Personally I think that it's really cool when writers take influence from the works that they love from their childhood, not just from their own country, but from others as well. It makes their own indifividual works come off feeling more dynamic and unique. I think that's why I'm personally more attracted to series like Dragon Ball, Yu Yu Hakusho, JoJo's Bizarre Adventure, Rurouni Kenshin, and various other classic shonen series from the 70's to 90's than I am to most modern shonen that I try to get into. That doesn't mean that the influences aren't there, but I can't help but feel that a lot of modern mangaka (not all, but still a fair number) seem to take most of their influence just from other manga, video games, and exclusively Japanese products, which isn't by any means a bad thing in and of itself, but a lot of their series tend to feel a bit less dynamic to me, personally.

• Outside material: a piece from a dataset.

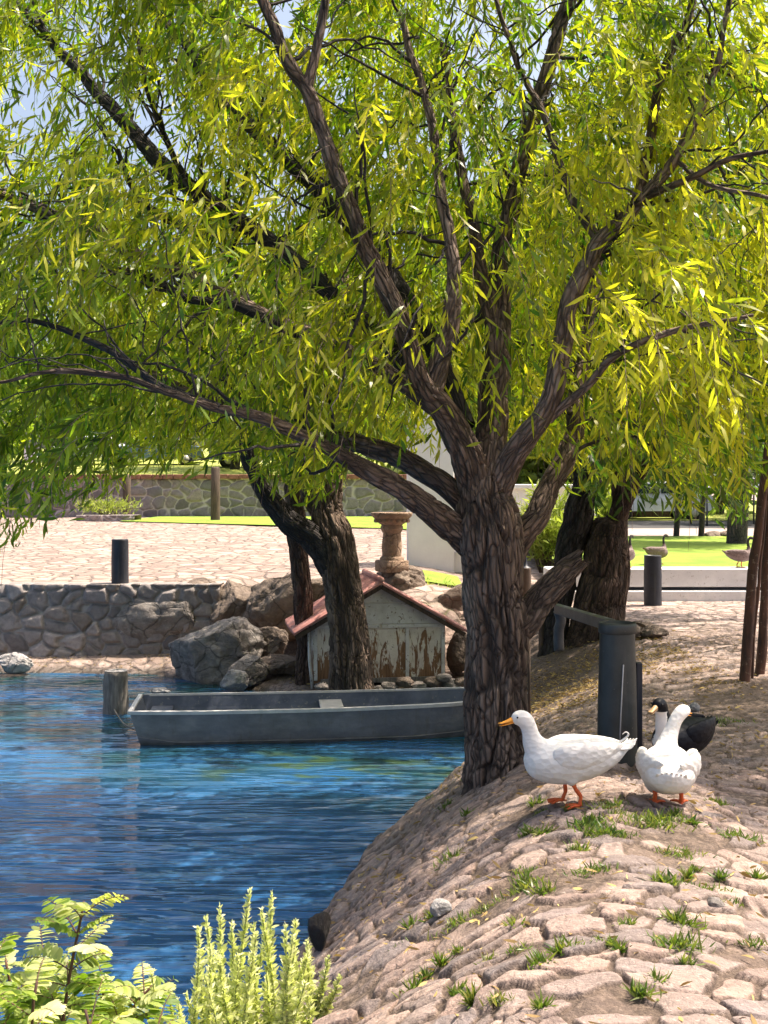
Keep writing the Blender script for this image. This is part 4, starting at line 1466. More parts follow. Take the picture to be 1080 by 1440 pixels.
rock('large rounded grey boulder with pale cracks at the water edge left of the duck house', 304, 962, 140, 86, 14.7, 'rock_grey', 801, 1.1, cuts=7, tilt=-.12)
rock('smaller grey rock leaning against the right foot of the large boulder', 345, 965, 62, 42, 14.2, 'rock_grey', 802, .5, cuts=10)
rock('pale wedge-shaped stone at the water edge in front of the boulders', 328, 973, 44, 28, 13.95, 'rock_pale', 803, .35, cuts=12)
rock('brown block of rock above the large boulder, left of the pointed rock', 340, 900, 100, 86, 16.1, 'rock_brown', 804, 1.0, cuts=12)
rock('tall pointed brown rock left of the slim trunk', 402, 912, 118, 104, 15.7, 'rock_brown', 805, 1.0, cuts=13, tilt=.1)
rock('big bluish boulder built into the end of the quay wall', 236, 908, 150, 70, 16.25, 'rock_grey', 806, .55, cuts=8)
rock('flat brown stone lying at the foot of the slim trunk', 398, 950, 70, 28, 14.5, 'rock_brown', 807, .6, cuts=10)
rock('dark stone tucked under the pointed rock', 378, 925, 60, 40, 15.0, 'rock_brown', 808, .6, cuts=10)
rock('smooth pale rock in the water at the left edge', 20, 946, 50, 24, 15.3, 'rock_pale', 809, .45, cuts=6)
rock('large brown boulder behind the right eave of the duck house', 640, 900, 100, 82, 15.5, 'rock_brown', 810, 1.0, cuts=8)
rock('squarish brown stone right of the duck house wall', 648, 945, 40, 52, 14.3, 'rock_brown', 811, .5, cuts=12)
rock('dark boulder carrying the carved pedestal', 560, 842, 78, 46, 16.3, 'rock_brown', 812, .9, cuts=9)
rock('low brown rock on the plaza edge right of the slim trunk', 446, 852, 60, 38, 16.0, 'rock_brown', 813, .8, cuts=9)
rock('flat pale stone just above the water left of the boat', 226, 976, 30, 6, 13.2, 'rock_pale', 814, .3, cuts=6, sub=4)
rock('brown flat rock at the end of the quay wall top', 285, 845, 80, 28, 16.5, 'rock_brown', 815, .9, cuts=9)
rock('rounded stone below the duck house left wall', 455, 972, 26, 12, 13.5, 'rock_grey', 816, .25, cuts=7, sub=4)
for k, (px, py, w_, h_) in enumerate([(548, 970, 24, 10), (570, 966, 26, 13), (590, 971, 24, 12), (612, 967, 30, 15), (634, 972, 34, 15), (652, 968, 28, 14), (532, 974, 22, 9), (602, 977, 26, 9), (624, 960, 22, 11)]):
    rock('small brown-grey stone in the row of stones in front of the duck house', px, py, w_, h_, 13.35, 'rock_brown' if k % 2 else 'rock_grey', 820 + k, .28, name='small_stone', cat='stone', group='small stones in front of the duck house', cuts=8, sub=4)
for k, (px, py, w_, h_, lb) in enumerate([(882, 902, 44, 22, 'low brown rock right of the sawn-off trunk'), (920, 899, 42, 18, 'flat grey rock at the edge of the sunny path'), (904, 889, 30, 14, 'small rock behind the two flat rocks by the path')]):
    x, d, z = pick(px, py)
    rock(lb, px, py, w_, h_, d, 'rock_brown', 840 + k, .35, name='path_rock', cuts=9, sub=4)
x, d, z = pick(452, 1338)
rock('dark stone at the water edge right of the large flower spike clump', 448, 1340, 40, 52, d, 'rock_dark', 853, .18, name='dark_stone', cuts=11, sub=4)
x, d, z = pick(975, 1002)
rock('small white stone on the cobbles behind the black duck', 975, 1002, 17, 13, d, 'rock_pale', 850, .07, name='white_stone', cat='stone', cuts=10, sub=4)
x, d, z = pick(1005, 1280)
rock('angular grey stone sitting among grass on the sunny cobbles', 1005, 1282, 26, 18, d, 'rock_grey', 851, .09, name='loose_stone', cat='stone', cuts=11, sub=4)
x, d, z = pick(612, 1296)
rock('pale loose stone on the sloping bank below the willow', 618, 1292, 34, 22, d, 'rock_pale', 852, .1, name='loose_stone', cat='stone', cuts=9, sub=4)


# ------------------------------------------------------------------ stone walls
def rubble_face(x0, x1, z0, z1, y, cell, seed, relief, nx, nz_, lean=0.0, zf=None):
    Xs, Zs = np.meshgrid(np.linspace(x0, x1, nx), np.linspace(0, 1, nz_))
    Zw = z0 + (z1 - z0) * Zs
    wx_ = Xs + cell * 1.15 * (fbm(np.stack([Xs / cell, Zw / cell, Xs * 0], -1) * .8, 3, seed + 5) - .5)
    f1, e, cid, ox, oy = voronoi2(wx_ / cell, Zw / (cell * .8), seed)
    dome = np.sqrt(sstep(.0, .4, e)) * (.5 + .7 * cid) + ox * (cid - .5) * .6
    n = fbm(np.stack([Xs * 6 / cell * .3, Zw * 6 / cell * .3, Xs * 0], -1), 4, seed + 8) - .5
    Y = y - relief * (dome + n * .5) + lean * (Zw - z0)
    edge = sstep(.13, .03, e)
    return np.stack([Xs, Y, Zw], -1), cid, edge


def stone_wall(name, label, x0, x1, y, thick, z0, z1, cell, seed, relief, mat, nx, nz_, lean=0.0, cat='wall'):
    G_, cid, edge = rubble_face(x0, x1, z0, z1, y, cell, seed, relief, nx, nz_, lean)
    top = G_[-1]
    back = top.copy()
    back[:, 1] = y + thick
    bot = back.copy()
    bot[:, 2] = z0
    V = np.vstack([G_.reshape(-1, 3), back, bot])
    ii = (np.arange(nz_ - 1)[:, None] * nx + np.arange(nx - 1)[None])
    Q = np.stack([ii, ii + 1, ii + nx + 1, ii + nx], -1).reshape(-1, 4)
    k = np.arange(nx - 1)
    a = (nz_ - 1) * nx
    Q = np.vstack([Q, np.stack([a + k, a + k + 1, a + nx + k + 1, a + nx + k], -1), np.stack([a + nx + k, a + nx + k + 1, a + 2 * nx + k + 1, a + 2 * nx + k], -1)])
    pad = np.zeros(2 * nx)
    o = build(name, V, Q, None, mat, None, True, {'stone': np.r_[cid.ravel(), pad + .3], 'soil': np.r_[edge.ravel(), pad + .6]})
    return tag(o, label, cat)


stone_wall('quay_wall', 'low rubble stone quay wall along the left side of the pond', -9.5, -2.35, 16.25, .45, -1.0, .255, .27, 901, .075, M['quay'], 520, 110, .08)
stone_wall('retaining_wall', 'long grey field-stone retaining wall behind the lawn at the left', -14.5, 4.2, 37.6, .5, .5, 1.98, .42, 902, .06, M['farwall'], 560, 60)
cp = MB()
for k in range(52):
    x0 = -14.5 + k * .36
    cp.box((x0 + .18, 37.78, 2.06 + .006 * math.sin(k * 3.3)), (.345, .62, .15), 0, .012)
tag(cp.build('wall_coping', M['coping']), 'dark red brick coping along the top of the far stone wall', 'coping')

# lawns, road, hill
zl = lambda X_, Y_: level(X_, Y_) + .03
sheet('lawn', M['lawn'], -7.4, 1.2, 0, 1, lambda X_, Y_: level(X_, Y_) + .035, warp=lambda X_, Y_: (X_, (29.2 - .42 * (X_ + 1)) * (1 - Y_) + 37.55 * Y_), label='bright green lawn strip in front of the far stone wall')
sheet('lawn', M['lawn'], 2.8, 14, 17.05, 27.6, lambda X_, Y_: .46 + 0 * X_ + .004 * (Y_ - 17), label='bright green lawn behind the low white wall')
sheet('lawn', M['lawn'], .1, 1.2, 16.9, 18.6, lambda X_, Y_: level(X_, Y_) + .02, label='small lawn patch before the white pillar')
sheet('pavement', M['pavement'], 3.0, 22, 27.6, 33.0, lambda X_, Y_: .47 + 0 * X_ + .006 * (Y_ - 27), label='pink pavement strip beyond the lawn')
sheet('road', M['asphalt'], 3.5, 40, 33.0, 40.0, lambda X_, Y_: .46 + 0 * X_ + .006 * (Y_ - 27), label='dark asphalt road beyond the lawn')
sheet('verge', M['hillgrass'], 4.0, 60, 40.0, 75.0, lambda X_, Y_: .56 + 0 * X_ + .012 * (Y_ - 40), label='sunny verge beyond the road')
sheet('hill', M['hillgrass'], -60, 4.2, 38.0, 110, lambda X_, Y_: 1.93 + .052 * (Y_ - 38) + .4 * (fbm(np.stack([X_ * .1, Y_ * .1, X_ * 0], -1), 2, 5) - .5) * sstep(38, 48, Y_), label='sunny grass slope above the far wall')

# ------------------------------------------------------------------ posts and bollards
def bollard(label, loc, r0, r1, h, mat, group=None):
    o = empty('bollard', loc, label, 'bollard', group)
    m = MB()
    prof = [(r0 * 1.0, -.25), (r0, .0), (r0 * .99, h * .3), ((r0 + r1) / 2, h * .6), (r1, h - .05), (r1 * 1.0, h - .012), (r1 * .99, h), (r1 * .90, h + .002), (r1 * .88, h - .01), (.001, h - .008)]
    m.lathe(prof, 40, wob=.012, seed=int(h * 100))
    m.build('post', mat, o, True)
    return o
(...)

For instance, I like Kuroko no Basket on the whole, but when you compare it to Slam Dunk, where Takehiko took WAY more influence in his work than just manga, you can see which series is clearly the stronger for it. Either that, or I'm just too biased, but that's about how I feel.

Also, what I said applies to Western series as well, of course.

Also, while we're on the subject of writers and their foreign influences:

Eichiro Oda- A huge fan of early Tim Burton and Quentin Tarantino, and I would argue that you could probably see a tiny bit of the former's influence in his work, but not really any of the latter.

Osamu Tezuka- Was heavily influenced by the early works of Walt Disney (but that one was obvious).

Hirohiko Araki- A huge fan of Western music, with many references to his favorite songs, albums, and artists dispersed throughout his work.

I know that I'm missing plenty, but that's just what I can say off the top of my head. Does anyone have any to add to this list?